Kıyâmet Gününün Şiddeti O Kadar Büyüktür ki, Onun Hakkında, “Muhakkak ki, Kıyâmet Zelzelesi Azîm Bir Şeydir.” Buyurulduğunu Anlayan Gönüller Zelzeleye Uğrar, Göğüsler Parça-Parça Olur. Nitekim Onun Hakkında Yine Buyurulmuştur ki, “O Günün Şiddetini İşiten Küçük Çocuklar, Saçları ve Sakalları Ağarır, Birden İhtiyarlar.” Yine Buyurulmuştur ki, “Eğer O Günün Şiddetini Dağlar Duysaydı, Dayanamayıp Parça-Parça Olurlardı.” Yine Kur’an’da, “Eğer Biz Kur’an’ı Dağ Üzerine İndirseydik Dayanamazdı” Diye Buyurulması da, Bu Kıyâmet Haberlerindendir.
O Hâlde Dağların Dayanamadığı Şeye, Bu Zayıf İnsanın Dayanması, Gâfletinden, Hâlin Hakîkâtini Tam Olarak Bilmediğinden ve Tam Anlamadığındandır. Yoksa Gerektiği Gibi Hakkıyla Bilse, Gözüyle Görmüş Gibi Anlardı, Toz Gibi Eriyip Dağılacağı Muhakkaktı.
Nitekim Çok Sâlihlerden Rivâyet Olunmuştur ki, Azâb Âyetleri Okunduğunda Dayanamayıp Düşmüş, Rûhlarını Teslim Etmişlerdir.
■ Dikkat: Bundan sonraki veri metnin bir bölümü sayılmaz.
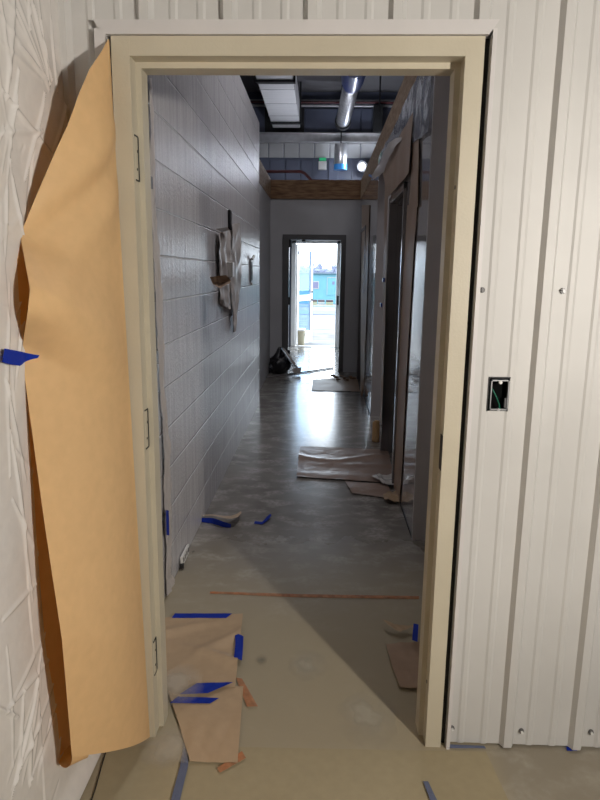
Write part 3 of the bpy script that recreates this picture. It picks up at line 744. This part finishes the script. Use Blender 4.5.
for (a, b) in (((70, 190), (0, 90)), ((14, 45), (45, 85)), ((6, 500), (60, 600)), ((2, 710), (62, 640)), ((10, 790), (58, 660)), ((28, 780), (60, 680)),
               ((0, 260), (14, 70)), ((20, 235), (8, 160)), ((0, 620), (55, 560)), ((48, 80), (30, 5)), ((44, 85), (38, 20)), ((44, 90), (12, 10)), ((2, 380), (22, 480)), ((5, 430), (30, 600))):
    p0 = at(*a, 0, LX); p1 = at(*b, 0, LX); ridge(p0.y, p0.z, p1.y, p1.z, 0.005, 0.0045)
for k in range(34):                                     # sharp creases
    y0, z0 = rng.uniform(-0.8, -0.02), rng.uniform(0, 2.4); a = rng.uniform(0.5, 2.4); l = rng.uniform(0.1, 0.45)
    ridge(y0, z0, y0+l*math.cos(a), z0+l*math.sin(a), 0.0032, 0.006)
for k in range(11):                                     # fans of tension folds
    cy, cz = (-0.12, 2.02) if k < 7 else (-0.40, 0.55)
    a = (1.7+0.22*k) if k < 7 else (3.9+0.16*(k-7)); l = rng.uniform(0.25, 0.7)
    ridge(cy+0.05*math.cos(a), cz+0.05*math.sin(a), cy+l*math.cos(a), cz+l*math.sin(a), 0.005, 0.0018)
lowf = 0.006*np.sin(Y*9+1.3*np.sin(Z*2.1))*np.sin(Z*3.3+Y*4) + 0.004*np.sin(Z*11+Y*7)
Dp = Dp + lowf
Dp = Dp*np.where((Y > -0.44) & (Z < 1.66), 0.45, 1.0)
Xp = LX + 0.004 + np.maximum(Dp+0.006, 0.0) + 0.03*np.exp(-(Z/0.05)**2)
PV = np.stack([Xp.ravel(), Y.ravel(), Z.ravel()], 1)
PF = [(j*ny_+i, j*ny_+i+1, (j+1)*ny_+i+1, (j+1)*ny_+i) for j in range(nz_-1) for i in range(ny_-1)]
ps = mesh_obj('plastic_sheet', PV.tolist(), PF, M['plastic'], None, True)
tag(ps, 'wrinkled milky plastic sheet covering the wall left of the kraft paper', 'plastic sheet')

# ------------------------------------------------------------------ outlet box and screws on the metal wall
oc = (at(489, 378, 1, 0)+at(508, 411, 1, 0))/2
ob = empty('outlet_box', (oc.x, 0.0, oc.z)); tag(ob, 'open electrical outlet box with green wire in the white ribbed wall', 'outlet box')
hw, hh = 0.031, 0.051
b = MB()
b.box(-hw-0.004, hw+0.004, 0.017, 0.0205, -hh-0.004, hh+0.004)
M['pitch'] = mat('pitch_black', (0.0025, 0.003, 0.003), 0.9, spec=0.1)  # shade inside the shallow box is put into its back plate's colour
b.build('box_back', M['pitch'], ob)
MB().box(-hw, hw, -0.0045, 0.005, hh-0.001, hh+0.003).box(-hw-0.003, -hw, -0.0045, 0.005, -hh, hh+0.003).build('cut_edge', M['black'], ob)
f = MB()
f.box(-hw+0.006, hw-0.003, -0.0065, 0.004, hh-0.009, hh-0.006).box(-hw+0.006, hw-0.003, -0.0065, 0.004, -hh+0.004, -hh+0.008)
f.box(-hw+0.006, -hw+0.0085, -0.0065, 0.004, -hh+0.004, hh-0.006).box(hw-0.0055, hw-0.003, -0.0065, 0.004, -hh+0.004, hh-0.006)
f.build('box_rim', M['galv'], ob)
MB().tube([(0.002, -0.009, hh-0.013), (0.002, 0.0, hh-0.013)], 0.0048, 12).build('screw_ear', M['white'], ob)
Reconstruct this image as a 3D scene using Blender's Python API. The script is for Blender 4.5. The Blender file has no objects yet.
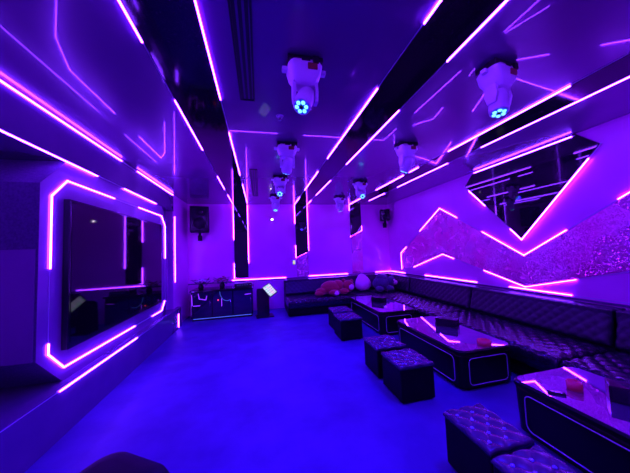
import bpy, bmesh, math, random
from mathutils import Vector, Matrix
random.seed(4)
SC = bpy.context.scene
COL = SC.collection
PI = math.pi

# ------------------------------------------------------------------ materials
def mat(name, base=(.5, .5, .5), rough=.5, metal=0., spec=.5, coat=0., coat_rough=.03, ior=1.5,
        emis=None, strength=0., sheen=0.):
    m = bpy.data.materials.new(name); m.use_nodes = True
    p = m.node_tree.nodes['Principled BSDF']
    p.inputs['Base Color'].default_value = (*base, 1)
    p.inputs['Roughness'].default_value = rough
    p.inputs['Metallic'].default_value = metal
    p.inputs['Specular IOR Level'].default_value = spec
    p.inputs['IOR'].default_value = ior
    p.inputs['Coat Weight'].default_value = coat
    p.inputs['Coat Roughness'].default_value = coat_rough
    p.inputs['Sheen Weight'].default_value = sheen
    if emis:
        p.inputs['Emission Color'].default_value = (*emis, 1)
        p.inputs['Emission Strength'].default_value = strength
    return m

def nodes(m):
    return m.node_tree.nodes, m.node_tree.links, m.node_tree.nodes['Principled BSDF']

def vary(m, c1, c2, scale, detail=4., lo=.35, hi=.65, bump=0., bscale=None):
    n, l, p = nodes(m)
    tc = n.new('ShaderNodeTexCoord')
    t = n.new('ShaderNodeTexNoise'); t.inputs['Scale'].default_value = scale; t.inputs['Detail'].default_value = detail
    l.new(tc.outputs['Object'], t.inputs['Vector'])
    r = n.new('ShaderNodeValToRGB')
    r.color_ramp.elements[0].position = lo; r.color_ramp.elements[0].color = (*c1, 1)
    r.color_ramp.elements[1].position = hi; r.color_ramp.elements[1].color = (*c2, 1)
    l.new(t.outputs['Fac'], r.inputs['Fac']); l.new(r.outputs['Color'], p.inputs['Base Color'])
    if bump:
        b = n.new('ShaderNodeBump'); b.inputs['Strength'].default_value = bump; b.inputs['Distance'].default_value = .01
        t2 = n.new('ShaderNodeTexNoise'); t2.inputs['Scale'].default_value = bscale or scale * 6
        l.new(tc.outputs['Object'], t2.inputs['Vector'])
        l.new(t2.outputs['Fac'], b.inputs['Height']); l.new(b.outputs['Normal'], p.inputs['Normal'])
    return m

LED_COL = (.165, .0185, 1.)
LED_S = 82.
M = {}
M['led'] = mat('violet_led', (.6, .4, .7), .4, emis=LED_COL, strength=LED_S)
M['channel'] = mat('strip_channel', (.55, .45, .65), .35)
M['wall'] = vary(mat('violet_lacquer_wall', rough=.30, spec=.5), (.74, .12, .62), (.82, .15, .70), 1.2)
M['back'] = vary(mat('glossy_back_wall', rough=.22, spec=.6), (.92, .14, .68), (.98, .17, .74), 1.0)
M['trim'] = vary(mat('bulkhead_lacquer', rough=.22, spec=.5, coat=.3, coat_rough=.08), (.11, .045, .17), (.14, .06, .20), 1.5)
M['block'] = vary(mat('tv_panel_lacquer', rough=.25, spec=.5, coat=.25, coat_rough=.1), (.22, .08, .29), (.26, .10, .33), 1.5)
M['niche'] = vary(mat('dark_niche_fabric', rough=.9, spec=.2), (.10, .05, .16), (.14, .07, .21), 60, bump=.2)
M['ceiling'] = vary(mat('stretch_ceiling_film', rough=.26, spec=.4, coat=.5, coat_rough=.02), (.13, .03, .18), (.16, .04, .21), .8)
M['black_mirror'] = mat('black_mirror', (.010, .008, .014), .03, spec=.6, ior=1.55)
M['speckle'] = vary(mat('speckled_black_band', rough=.07, spec=.5), (.008, .006, .010), (.030, .022, .036), 90, lo=.55, hi=.75)
M['floor'] = vary(mat('polished_floor', rough=.5, spec=.22), (.060, .030, .24), (.095, .05, .33), 2.2, detail=6)
M['leather'] = vary(mat('dark_leather', rough=.38, spec=.45), (.014, .008, .026), (.020, .012, .036), 9, bump=.08, bscale=260)
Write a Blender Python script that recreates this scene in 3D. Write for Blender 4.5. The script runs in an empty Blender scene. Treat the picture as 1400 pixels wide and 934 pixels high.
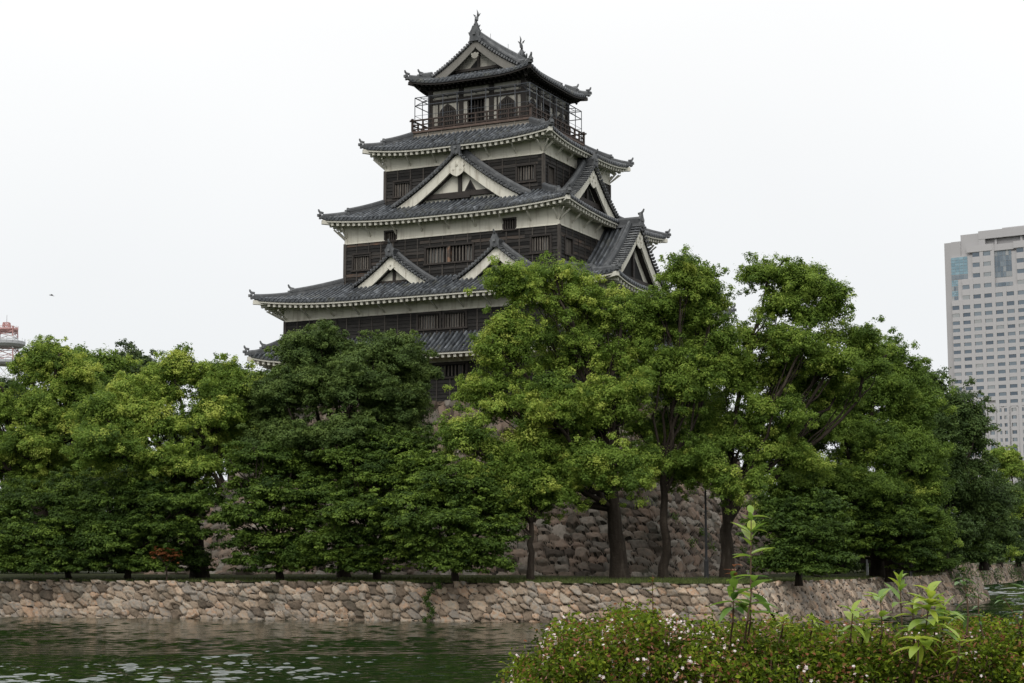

Eshâbdan Birisi Îmâmlık Ediyordu. Gözü Yaşlı Civân Gibi Bir Sâlih Oğlu Vardı. Babası, Onun Korkusundan Namazda el-Karıatu Sûresini Okumaz idi. İşitince Belki Sabredemez, Dayanamaz Derdi. Bir Gün Farza Kâmet Olundu. Baktı, Oğlunun Cemaât İçerisinde Bulunmadığını Gördü. Tekbir Alıp Namaza Durdu. Oğlu da Biraz Sonra Gelip Namaza Yetişti ve Tekbir Alıp Îmâma Uydu. Delikanlının Babası Fâtiha’dan Sonra el-Karıatu Sûresini Okudu. Çocuk Bunu İşitip Çığlık Attı ve Düşüp Rûhunu Teslim Etti.
Bir Gün Ahmed-i Hadrevî Şu Âyeti Okudu; Muhakkak Onlara Ateşten Zincirler Vurulmuştur, Yiyecekleri de Ateşten ve Kederden İbârettir ve Onların Azâbı Ne Şiddetli Bir Azâbdır.
Meğer Orada Bir Kadın Varmış, Bunu İşitmiş. Kadın, Dönüp Onlara Demiş ki, “SübhanAllah! Hem Bu Âyeti Okursunuz, Hem de Yüzünüz Güler, Gözleriniz Sapasağlamdır? Yazıklar Olsun Size!” Kadın Böylece Haykırıp Yere Düşmüş ve Rûhunu Teslim Etmiş.
[Bir de Şu İnsanlara Bakın; Kendilerine Kıyâmetten, Haşr ve Neşirden, Hesap ve Cezadan, Cennet ve Cehennemden Bahsediliyor da, Parmaklarıyla Pati Çeke Çeke Göze Çarpan Bâzı Kelimelere Arada LAYKgood Bırakıp, Akılları Sıra Kendilerini ve Paylaşanı Memnun Etmiş Oluyorlar?! ÂF YÂ RABB ÂF!]